Although he continued to attend the Lords until excluded by the Blair reforms in 1999, Hastings found many other matters calling upon his time. When his second son was born with Down's syndrome, he became patron of the Camphill Villages' Trust for people with learning difficulties, giving over Thornage Hall, Norfolk , along with 50 acres. He also found time to be president of the British Epilepsy Association, the Epilepsy Research Foundation, and the Joint Epilepsy Council.
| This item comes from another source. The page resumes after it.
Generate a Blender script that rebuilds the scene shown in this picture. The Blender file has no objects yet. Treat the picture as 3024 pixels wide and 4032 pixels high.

For 51 years Hastings devoted himself to restoring Seaton Delaval Hall in Northumberland, the fine 17th-century villa by Sir John Vanburgh which had been partially destroyed by fire in 1822 and then used as a PoW camp during the Second World War. He painstakingly repaired the damaged central block, refurbished the west wing, commissioned a parterre and opened the house to the public before he settled there permanently in 1990.

Edward Hastings, who died on April 25, is succeeded in the titles by his son Delaval Astley, born in 1960.

Lady Hastings

A fundraiser with a vision to create a working community for mentally-handicapped people in north Norfolk has died at the age of 87.

The Dowager, Lady Hastings, and her late husband, who died in April last year, gave one of the county's oldest stately homes, the 14th- century Thornage Hall, near Holt, to establish a Camphill Community, in 1987.

Catherine Rosaline, always known as Nicki, died at the family's seat, the 18th-century Seaton Delaval Hall in Northumberland, which is regarded as one of Sir John Vanbrugh's masterpieces.

A former model, she met her future husband, Edward Delaval Henry Astley, who was then farming near Salisbury in Rhodesia . They were married in London in 1954.

Two years later, when her husband succeeded to one of the country's oldest hereditary titles as the 22nd Baron Hastings, they returned to live on the family's estate at Melton Constable.

She was a great supporter of his voluntary and charitable work when his official duties as a junior minister in the MacMillan and Douglas-Home governments permitted.

Lady Hastings, who died on December 28, also shared her husband's love of ballet and dance.

They returned to live in Norfolk at Fulmodeston Hall where they built up a farming operation of more than 5,000 acres under the stewardship of the late Dick Broughton around Melton Constable. The hall, where her husband had been born in 1912, had been sold after the second world war.

Lord Hastings spent more than half a century restoring the west wing of Seaton Delaval hall, where his family has owned estates in Northumberland since the time of the Norman Conquest. Hubert de Laval, a nephew of William the Conqueror, rebuilt the Saxon church, which stands in the grounds and was dedicated in 1102.

Lord Hastings was the first member of the family to live there for more than 150 years since a disastrous fire in 1822. His wife took a keen interest in the evolution of the gardens, which had been laid out after the war.

It was the drive to create a vibrant community at Thornage which inspired Lady Hastings, who was the first chairman of the trust. Her younger son, Justin, who suffers from Down's syndrome, lives at the hall, which was given to the trust with 47 acres of land as a working community for young handicapped adults and their helpers.

A neighbour, the late Ian MacNicol, of Stody, headed a £600,000 appeal to refurbish the hall and in May 1989, the Duchess of Kent, patron of the Camphill Village Trust, unveiled a plaque to mark the official opening.

Lady Hastings leaves three children. Her oldest son, Delaval Astley, 23rd Baron, lives in north Norfolk .

A funeral will take place on Monday at the Church of Our Lady , Seaton Delaval, Northumberland.